Directive> Print the first line of the material below and each line after it, exactly as written, ending with the line that contains "area('daylight_kitchen_window', (-2.4, KY0".

--------

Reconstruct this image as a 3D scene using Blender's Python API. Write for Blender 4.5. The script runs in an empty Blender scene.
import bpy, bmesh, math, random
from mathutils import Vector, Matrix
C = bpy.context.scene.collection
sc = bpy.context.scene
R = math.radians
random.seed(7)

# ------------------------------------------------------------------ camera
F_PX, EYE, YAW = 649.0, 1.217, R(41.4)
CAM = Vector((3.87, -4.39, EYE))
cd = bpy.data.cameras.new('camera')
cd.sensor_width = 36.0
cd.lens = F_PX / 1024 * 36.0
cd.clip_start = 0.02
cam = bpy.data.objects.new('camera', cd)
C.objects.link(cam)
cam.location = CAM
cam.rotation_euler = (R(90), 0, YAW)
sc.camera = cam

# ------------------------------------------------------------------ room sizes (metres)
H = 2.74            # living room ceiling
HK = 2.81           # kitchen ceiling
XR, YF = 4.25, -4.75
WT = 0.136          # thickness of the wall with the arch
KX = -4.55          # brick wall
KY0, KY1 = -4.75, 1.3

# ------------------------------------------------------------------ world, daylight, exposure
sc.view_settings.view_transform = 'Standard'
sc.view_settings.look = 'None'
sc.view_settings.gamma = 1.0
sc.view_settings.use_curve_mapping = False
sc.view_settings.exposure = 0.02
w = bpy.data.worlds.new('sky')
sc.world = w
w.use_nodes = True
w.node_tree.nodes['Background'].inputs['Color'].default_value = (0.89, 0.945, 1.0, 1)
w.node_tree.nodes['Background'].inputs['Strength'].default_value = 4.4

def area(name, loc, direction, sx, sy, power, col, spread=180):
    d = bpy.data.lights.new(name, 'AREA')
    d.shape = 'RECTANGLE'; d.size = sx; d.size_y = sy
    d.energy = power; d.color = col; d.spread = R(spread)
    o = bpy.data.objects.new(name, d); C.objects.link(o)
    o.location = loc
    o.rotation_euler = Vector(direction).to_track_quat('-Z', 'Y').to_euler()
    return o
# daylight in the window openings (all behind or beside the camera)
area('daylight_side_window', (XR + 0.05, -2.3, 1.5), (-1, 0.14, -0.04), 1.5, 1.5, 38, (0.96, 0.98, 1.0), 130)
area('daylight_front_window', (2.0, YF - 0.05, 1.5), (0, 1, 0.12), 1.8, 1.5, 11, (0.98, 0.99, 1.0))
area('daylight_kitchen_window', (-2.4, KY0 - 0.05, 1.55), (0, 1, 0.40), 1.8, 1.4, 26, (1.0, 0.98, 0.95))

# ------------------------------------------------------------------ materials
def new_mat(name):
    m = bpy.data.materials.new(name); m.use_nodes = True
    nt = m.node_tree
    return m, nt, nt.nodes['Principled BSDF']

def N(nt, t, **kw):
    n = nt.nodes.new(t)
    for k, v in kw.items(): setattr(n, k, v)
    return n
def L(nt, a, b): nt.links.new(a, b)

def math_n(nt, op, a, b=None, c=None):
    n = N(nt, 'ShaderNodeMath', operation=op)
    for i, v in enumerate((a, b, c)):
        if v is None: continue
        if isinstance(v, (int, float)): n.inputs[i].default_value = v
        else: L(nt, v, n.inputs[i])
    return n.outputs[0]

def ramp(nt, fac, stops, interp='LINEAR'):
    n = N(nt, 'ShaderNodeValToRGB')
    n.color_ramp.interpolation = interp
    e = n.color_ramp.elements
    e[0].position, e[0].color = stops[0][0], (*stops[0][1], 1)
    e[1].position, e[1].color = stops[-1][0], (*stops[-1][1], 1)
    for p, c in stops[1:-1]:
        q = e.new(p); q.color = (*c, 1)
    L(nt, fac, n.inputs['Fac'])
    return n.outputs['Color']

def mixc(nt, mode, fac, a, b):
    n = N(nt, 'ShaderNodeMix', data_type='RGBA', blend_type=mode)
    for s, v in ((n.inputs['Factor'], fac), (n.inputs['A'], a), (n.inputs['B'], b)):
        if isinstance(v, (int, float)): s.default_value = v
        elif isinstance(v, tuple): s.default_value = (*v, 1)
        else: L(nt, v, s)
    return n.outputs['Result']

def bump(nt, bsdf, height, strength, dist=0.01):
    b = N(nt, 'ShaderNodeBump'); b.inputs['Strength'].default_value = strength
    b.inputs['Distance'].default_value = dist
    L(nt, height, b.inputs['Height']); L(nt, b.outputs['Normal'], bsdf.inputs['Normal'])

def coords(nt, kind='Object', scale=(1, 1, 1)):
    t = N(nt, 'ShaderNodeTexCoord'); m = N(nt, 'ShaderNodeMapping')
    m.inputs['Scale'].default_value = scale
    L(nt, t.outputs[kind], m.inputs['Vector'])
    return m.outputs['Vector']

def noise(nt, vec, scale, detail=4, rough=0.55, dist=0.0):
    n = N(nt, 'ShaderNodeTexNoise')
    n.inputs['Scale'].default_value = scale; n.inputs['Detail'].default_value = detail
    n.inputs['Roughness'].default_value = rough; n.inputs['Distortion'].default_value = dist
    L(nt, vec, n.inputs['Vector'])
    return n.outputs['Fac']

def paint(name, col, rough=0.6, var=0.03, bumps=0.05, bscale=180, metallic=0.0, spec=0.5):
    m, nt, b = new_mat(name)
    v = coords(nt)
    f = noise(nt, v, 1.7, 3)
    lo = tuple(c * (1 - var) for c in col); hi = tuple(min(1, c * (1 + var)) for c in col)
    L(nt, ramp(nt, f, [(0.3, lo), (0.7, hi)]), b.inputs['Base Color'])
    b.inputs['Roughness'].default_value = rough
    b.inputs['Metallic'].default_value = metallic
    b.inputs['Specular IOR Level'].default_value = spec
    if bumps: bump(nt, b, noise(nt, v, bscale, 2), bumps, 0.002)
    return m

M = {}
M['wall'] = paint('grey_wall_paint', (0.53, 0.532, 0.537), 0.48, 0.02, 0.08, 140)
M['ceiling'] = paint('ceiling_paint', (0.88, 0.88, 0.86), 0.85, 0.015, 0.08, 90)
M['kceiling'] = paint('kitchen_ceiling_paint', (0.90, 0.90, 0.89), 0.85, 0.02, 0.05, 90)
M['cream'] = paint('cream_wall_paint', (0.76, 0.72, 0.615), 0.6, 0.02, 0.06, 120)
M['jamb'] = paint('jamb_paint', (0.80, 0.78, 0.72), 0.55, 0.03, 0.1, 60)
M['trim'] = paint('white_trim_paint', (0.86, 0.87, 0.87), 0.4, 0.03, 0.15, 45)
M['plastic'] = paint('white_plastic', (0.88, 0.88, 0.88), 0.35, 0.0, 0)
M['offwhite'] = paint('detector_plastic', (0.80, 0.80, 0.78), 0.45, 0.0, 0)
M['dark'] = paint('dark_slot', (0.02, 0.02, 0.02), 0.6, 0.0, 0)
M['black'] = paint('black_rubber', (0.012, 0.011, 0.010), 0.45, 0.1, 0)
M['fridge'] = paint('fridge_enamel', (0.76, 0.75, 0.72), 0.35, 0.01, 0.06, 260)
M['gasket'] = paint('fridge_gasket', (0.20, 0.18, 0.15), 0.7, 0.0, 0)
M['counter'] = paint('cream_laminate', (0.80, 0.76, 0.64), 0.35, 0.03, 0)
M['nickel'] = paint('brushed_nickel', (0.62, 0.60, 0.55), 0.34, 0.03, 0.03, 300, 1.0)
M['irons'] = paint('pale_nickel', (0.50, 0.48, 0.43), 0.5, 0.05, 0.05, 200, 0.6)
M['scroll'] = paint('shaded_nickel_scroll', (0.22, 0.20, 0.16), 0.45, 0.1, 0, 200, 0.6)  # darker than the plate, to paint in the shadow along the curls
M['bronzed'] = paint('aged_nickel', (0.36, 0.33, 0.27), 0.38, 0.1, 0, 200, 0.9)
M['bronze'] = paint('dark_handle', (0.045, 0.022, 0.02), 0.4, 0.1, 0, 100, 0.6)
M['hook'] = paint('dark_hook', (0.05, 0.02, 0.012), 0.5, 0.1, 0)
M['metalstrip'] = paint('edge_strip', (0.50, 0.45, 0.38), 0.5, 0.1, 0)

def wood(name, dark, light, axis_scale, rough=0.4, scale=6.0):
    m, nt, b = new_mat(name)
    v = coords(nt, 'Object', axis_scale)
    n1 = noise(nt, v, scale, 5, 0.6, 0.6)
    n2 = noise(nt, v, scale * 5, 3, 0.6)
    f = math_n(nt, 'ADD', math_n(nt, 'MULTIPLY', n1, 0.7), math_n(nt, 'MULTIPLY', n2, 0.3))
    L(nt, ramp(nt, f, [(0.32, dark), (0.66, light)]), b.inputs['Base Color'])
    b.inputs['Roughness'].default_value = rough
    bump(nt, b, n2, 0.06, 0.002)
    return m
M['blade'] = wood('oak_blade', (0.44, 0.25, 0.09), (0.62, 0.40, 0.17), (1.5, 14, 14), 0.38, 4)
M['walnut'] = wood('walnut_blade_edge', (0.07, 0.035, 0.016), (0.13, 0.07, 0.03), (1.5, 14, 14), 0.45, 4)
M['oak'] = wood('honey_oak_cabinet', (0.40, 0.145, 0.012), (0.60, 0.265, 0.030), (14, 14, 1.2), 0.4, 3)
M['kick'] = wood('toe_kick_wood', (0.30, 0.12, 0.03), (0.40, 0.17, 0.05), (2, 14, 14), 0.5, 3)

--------

Task response>
Reconstruct this image as a 3D scene using Blender's Python API. Write for Blender 4.5. The script runs in an empty Blender scene.
import bpy, bmesh, math, random
from mathutils import Vector, Matrix
C = bpy.context.scene.collection
sc = bpy.context.scene
R = math.radians
random.seed(7)

# ------------------------------------------------------------------ camera
F_PX, EYE, YAW = 649.0, 1.217, R(41.4)
CAM = Vector((3.87, -4.39, EYE))
cd = bpy.data.cameras.new('camera')
cd.sensor_width = 36.0
cd.lens = F_PX / 1024 * 36.0
cd.clip_start = 0.02
cam = bpy.data.objects.new('camera', cd)
C.objects.link(cam)
cam.location = CAM
cam.rotation_euler = (R(90), 0, YAW)
sc.camera = cam

# ------------------------------------------------------------------ room sizes (metres)
H = 2.74            # living room ceiling
HK = 2.81           # kitchen ceiling
XR, YF = 4.25, -4.75
WT = 0.136          # thickness of the wall with the arch
KX = -4.55          # brick wall
KY0, KY1 = -4.75, 1.3

# ------------------------------------------------------------------ world, daylight, exposure
sc.view_settings.view_transform = 'Standard'
sc.view_settings.look = 'None'
sc.view_settings.gamma = 1.0
sc.view_settings.use_curve_mapping = False
sc.view_settings.exposure = 0.02
w = bpy.data.worlds.new('sky')
sc.world = w
w.use_nodes = True
w.node_tree.nodes['Background'].inputs['Color'].default_value = (0.89, 0.945, 1.0, 1)
w.node_tree.nodes['Background'].inputs['Strength'].default_value = 4.4

def area(name, loc, direction, sx, sy, power, col, spread=180):
    d = bpy.data.lights.new(name, 'AREA')
    d.shape = 'RECTANGLE'; d.size = sx; d.size_y = sy
    d.energy = power; d.color = col; d.spread = R(spread)
    o = bpy.data.objects.new(name, d); C.objects.link(o)
    o.location = loc
    o.rotation_euler = Vector(direction).to_track_quat('-Z', 'Y').to_euler()
    return o
# daylight in the window openings (all behind or beside the camera)
area('daylight_side_window', (XR + 0.05, -2.3, 1.5), (-1, 0.14, -0.04), 1.5, 1.5, 38, (0.96, 0.98, 1.0), 130)
area('daylight_front_window', (2.0, YF - 0.05, 1.5), (0, 1, 0.12), 1.8, 1.5, 11, (0.98, 0.99, 1.0))
area('daylight_kitchen_window', (-2.4, KY0 - 0.05, 1.55), (0, 1, 0.40), 1.8, 1.4, 26, (1.0, 0.98, 0.95))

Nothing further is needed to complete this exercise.